Monday, May 27, 2013

Americanah, by Chimamanda Ngozi Adichi

You guys are going to get sick of me telling you I love everything I read.

It's just that I have a strict reading policy! Since there are too many amazing books for me to read in my lifetime, I don't waste time on the ones that aren't doing it for me. This doesn't mean abandoning challenging books, just boring or badly-written ones.

Here endeth my reading habit PSA. Moving on.

I'll say this up front: I need to read more diversely. I read in all the genres, sure, and I lean more towards books by women these days, and that's great, but I need to put the effort into finding more books by women (and men) of color. Americanah deals heavily with questions of race, and it is fascinating.

The book follows Ifemelo and Obinze, two Nigerians who elect to immigrate to the US and the UK, respectively. We see them through their childhood, their teenaged romance, their painful estrangement, and their reconnection years later. Through Ifemelo, we get to see an experience I'm ashamed to say I never really thought about before: that of a non-American Black in America.

For Ifemelo, race doesn't exist before she arrives in America. The color of her skin just isn't an issue in Nigeria. In the US, she has a whole new set of rules and social norms to adjust to.To help her keep track, and to observe her new situation, she starts a blog, which becomes a great success. Excerpts of her blog are peppered throughout her chapters, with titles like To My Fellow Non-American Blacks: In America, You Are Black, Baby, and Thoughts on the Special White Friend. 
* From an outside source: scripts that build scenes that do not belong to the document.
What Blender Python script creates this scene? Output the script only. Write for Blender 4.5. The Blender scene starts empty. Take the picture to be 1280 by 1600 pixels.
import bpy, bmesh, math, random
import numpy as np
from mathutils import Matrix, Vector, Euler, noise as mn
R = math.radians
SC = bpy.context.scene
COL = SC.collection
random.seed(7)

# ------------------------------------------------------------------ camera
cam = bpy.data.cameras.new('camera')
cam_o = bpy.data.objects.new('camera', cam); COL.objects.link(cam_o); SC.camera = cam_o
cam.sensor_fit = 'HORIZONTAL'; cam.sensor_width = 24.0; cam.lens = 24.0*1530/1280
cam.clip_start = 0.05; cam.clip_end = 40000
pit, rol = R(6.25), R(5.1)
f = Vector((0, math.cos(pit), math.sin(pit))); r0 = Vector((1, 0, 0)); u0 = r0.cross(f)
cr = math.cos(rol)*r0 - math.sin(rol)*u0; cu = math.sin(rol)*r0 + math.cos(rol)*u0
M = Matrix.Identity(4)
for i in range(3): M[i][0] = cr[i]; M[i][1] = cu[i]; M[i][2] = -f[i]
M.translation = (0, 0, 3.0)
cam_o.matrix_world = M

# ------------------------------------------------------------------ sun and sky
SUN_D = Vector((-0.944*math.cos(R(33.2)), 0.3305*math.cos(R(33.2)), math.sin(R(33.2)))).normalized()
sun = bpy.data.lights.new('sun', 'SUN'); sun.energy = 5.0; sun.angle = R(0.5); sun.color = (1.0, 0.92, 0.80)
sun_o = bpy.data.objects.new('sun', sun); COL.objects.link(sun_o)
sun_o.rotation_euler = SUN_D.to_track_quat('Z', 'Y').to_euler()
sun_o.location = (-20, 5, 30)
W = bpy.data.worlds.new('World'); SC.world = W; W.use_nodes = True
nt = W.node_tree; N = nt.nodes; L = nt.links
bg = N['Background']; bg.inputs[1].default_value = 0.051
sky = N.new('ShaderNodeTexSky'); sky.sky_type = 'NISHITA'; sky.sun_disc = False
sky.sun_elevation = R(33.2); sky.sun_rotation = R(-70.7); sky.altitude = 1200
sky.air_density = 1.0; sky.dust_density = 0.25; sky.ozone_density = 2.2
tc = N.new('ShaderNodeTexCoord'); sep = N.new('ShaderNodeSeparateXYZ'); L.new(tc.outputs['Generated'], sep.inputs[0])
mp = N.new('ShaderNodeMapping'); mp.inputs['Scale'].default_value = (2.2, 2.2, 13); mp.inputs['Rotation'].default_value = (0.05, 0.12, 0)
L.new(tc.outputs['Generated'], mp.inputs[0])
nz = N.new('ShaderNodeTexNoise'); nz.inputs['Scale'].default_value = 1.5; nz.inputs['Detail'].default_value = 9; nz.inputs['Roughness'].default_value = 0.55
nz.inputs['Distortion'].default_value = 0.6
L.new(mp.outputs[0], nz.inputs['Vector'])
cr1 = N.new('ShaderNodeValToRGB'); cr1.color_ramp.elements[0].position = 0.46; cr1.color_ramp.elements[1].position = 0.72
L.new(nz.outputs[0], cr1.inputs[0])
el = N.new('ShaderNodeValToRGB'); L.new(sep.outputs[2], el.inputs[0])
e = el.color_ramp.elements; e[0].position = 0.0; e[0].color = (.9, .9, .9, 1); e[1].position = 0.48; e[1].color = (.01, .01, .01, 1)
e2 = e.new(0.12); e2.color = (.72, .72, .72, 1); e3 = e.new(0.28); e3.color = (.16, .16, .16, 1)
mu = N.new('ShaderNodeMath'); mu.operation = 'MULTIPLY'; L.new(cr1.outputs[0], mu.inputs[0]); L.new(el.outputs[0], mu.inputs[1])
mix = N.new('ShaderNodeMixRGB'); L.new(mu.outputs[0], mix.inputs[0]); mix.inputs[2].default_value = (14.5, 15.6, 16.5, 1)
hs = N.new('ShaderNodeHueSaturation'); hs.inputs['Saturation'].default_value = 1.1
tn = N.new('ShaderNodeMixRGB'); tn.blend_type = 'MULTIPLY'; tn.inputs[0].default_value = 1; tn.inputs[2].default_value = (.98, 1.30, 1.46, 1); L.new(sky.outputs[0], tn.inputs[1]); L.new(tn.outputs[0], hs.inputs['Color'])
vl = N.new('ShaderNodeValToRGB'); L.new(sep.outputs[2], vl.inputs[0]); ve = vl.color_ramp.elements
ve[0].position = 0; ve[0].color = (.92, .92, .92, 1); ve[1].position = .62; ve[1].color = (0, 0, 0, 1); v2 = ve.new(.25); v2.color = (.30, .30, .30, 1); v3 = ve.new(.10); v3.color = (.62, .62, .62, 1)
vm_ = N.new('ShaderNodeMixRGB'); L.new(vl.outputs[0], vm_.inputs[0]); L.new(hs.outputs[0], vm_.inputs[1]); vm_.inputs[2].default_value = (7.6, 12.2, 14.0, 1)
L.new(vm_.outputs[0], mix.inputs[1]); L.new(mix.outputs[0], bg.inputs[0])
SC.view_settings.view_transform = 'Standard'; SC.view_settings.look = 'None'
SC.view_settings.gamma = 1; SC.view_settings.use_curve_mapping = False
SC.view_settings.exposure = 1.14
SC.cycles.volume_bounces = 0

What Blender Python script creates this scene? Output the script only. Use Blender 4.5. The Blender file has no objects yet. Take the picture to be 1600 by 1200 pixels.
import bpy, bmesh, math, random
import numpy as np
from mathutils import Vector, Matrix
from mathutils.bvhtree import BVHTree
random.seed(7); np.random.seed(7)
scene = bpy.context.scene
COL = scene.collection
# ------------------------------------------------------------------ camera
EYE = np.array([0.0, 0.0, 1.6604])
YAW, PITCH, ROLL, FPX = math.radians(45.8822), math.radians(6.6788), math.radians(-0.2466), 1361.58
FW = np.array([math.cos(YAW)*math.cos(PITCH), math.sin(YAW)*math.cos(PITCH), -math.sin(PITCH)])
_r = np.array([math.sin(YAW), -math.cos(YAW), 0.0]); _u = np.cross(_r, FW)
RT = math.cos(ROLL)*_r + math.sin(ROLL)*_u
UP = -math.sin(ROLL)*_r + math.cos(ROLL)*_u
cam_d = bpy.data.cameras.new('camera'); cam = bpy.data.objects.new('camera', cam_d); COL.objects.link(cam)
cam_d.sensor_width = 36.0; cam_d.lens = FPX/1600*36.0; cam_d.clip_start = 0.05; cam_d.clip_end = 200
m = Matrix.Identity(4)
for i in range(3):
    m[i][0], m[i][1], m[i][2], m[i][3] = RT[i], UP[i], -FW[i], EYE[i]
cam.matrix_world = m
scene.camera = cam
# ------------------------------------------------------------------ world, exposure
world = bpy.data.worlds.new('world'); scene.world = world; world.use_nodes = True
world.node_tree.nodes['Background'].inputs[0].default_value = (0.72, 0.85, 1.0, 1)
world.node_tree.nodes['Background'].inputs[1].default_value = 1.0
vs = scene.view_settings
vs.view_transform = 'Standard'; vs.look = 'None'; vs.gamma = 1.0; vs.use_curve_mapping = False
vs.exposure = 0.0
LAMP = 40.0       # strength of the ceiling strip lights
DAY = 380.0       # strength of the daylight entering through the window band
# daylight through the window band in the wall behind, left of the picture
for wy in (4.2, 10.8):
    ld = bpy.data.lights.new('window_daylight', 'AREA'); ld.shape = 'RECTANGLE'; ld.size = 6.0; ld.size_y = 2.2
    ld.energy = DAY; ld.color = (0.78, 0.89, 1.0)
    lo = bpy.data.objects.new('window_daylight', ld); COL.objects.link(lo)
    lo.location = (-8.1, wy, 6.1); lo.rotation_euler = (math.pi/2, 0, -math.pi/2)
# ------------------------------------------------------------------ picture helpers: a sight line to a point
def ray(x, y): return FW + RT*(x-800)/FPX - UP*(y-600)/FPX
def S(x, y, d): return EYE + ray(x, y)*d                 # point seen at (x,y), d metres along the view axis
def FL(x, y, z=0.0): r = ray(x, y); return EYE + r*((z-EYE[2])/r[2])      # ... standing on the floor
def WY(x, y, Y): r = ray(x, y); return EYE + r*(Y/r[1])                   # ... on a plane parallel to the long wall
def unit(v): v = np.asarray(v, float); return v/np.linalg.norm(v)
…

I've been purposely avoiding reviews until I sort out my own thoughts, but I'll be curious to hear what others thought of the blog entries. Did people find them jarring? Soap box-y? Just a platform for Adichie to express her own opinions without the mask of story? One of the characters tells Ifemelu that her blog posts don't sound like her--a statement I agree with.* But then again, outside of casual emails, I don't write like I talk, either. (Although I'd like to get a bit closer. Finding my writing voice and all that--but that's a post for another day.) I enjoyed the blog portions of the book, if for no other reason than I enjoy blogs and she had a lot of interesting things to say.

This is a very talky book. There's a lot of dialogue, lots of philosophical conversation, thinking, and writing. There are so many bits I'd like to paste in here. Adichie is brilliant at using small details and observations to reveal great truth. While reading this book, I had so many of those moments of recognition you get when something mirrors real life in a new but unmistakeably honest way. There are also many moments of insight into this world that, as a white woman, I'm not generally privy to. Some of them are funny, like when Ifemelu is getting her hair braided by a more recent immigrant from Africa. The braiding will take hours, so Ifemelu pulls out a granola bar.
"That not food!" Halima scoffed, looking away from the television.
"She here fifteen years, Halima," Aisha said, as if the length of the years in America explained Ifemelu's eating of a granola bar.
Often, the observations are much darker, like pretty much any chapter about Ifem and Obinze's attempts to find work and obtain visas in their new homes.  Adichie writes about immigrants who are educated and choose to immigrate, rather than extremely impoverished refugees with no other choice. They nevertheless face indiginities from US and UK citizens who assume that, because they have Nigerian accents, they must not understand English/have informed opinions/be educated/aaaaand so on.

I want to put in a ton of excerpts, but I'm intimidated because this isn't a short book and I haven't learned yet to mark the pages I want to return to. So I'm going to be kind of lazy and just encourage you to read the book for yourself. It's a great story and it's as much about the characters as it is about the "issues" surrounding them. You'll laugh, you'll think, maybe you'll cry, I can't say for sure because your mileage may vary.

*Oh god, I kind of hate scrolling down to read footnotes in blog posts, and here I am, using them anyway. Blarggh. But okay, so when I originally started this review almost a week ago, I was thinking the blog posts didn't sound like Ifemelo. The tone is so different. But looking back, I think I was wrong. We see several instances of Ifem directly addressing prejudice, like when she exasperatedly tells her boss that it's not necessary to pretend to think all black women are beautiful. She's constantly observing people's prejudices and biases in intelligent, funny ways, which is what her blog posts are (mostly) all about. So I revise that statement--they do sound like her. She just polished them up.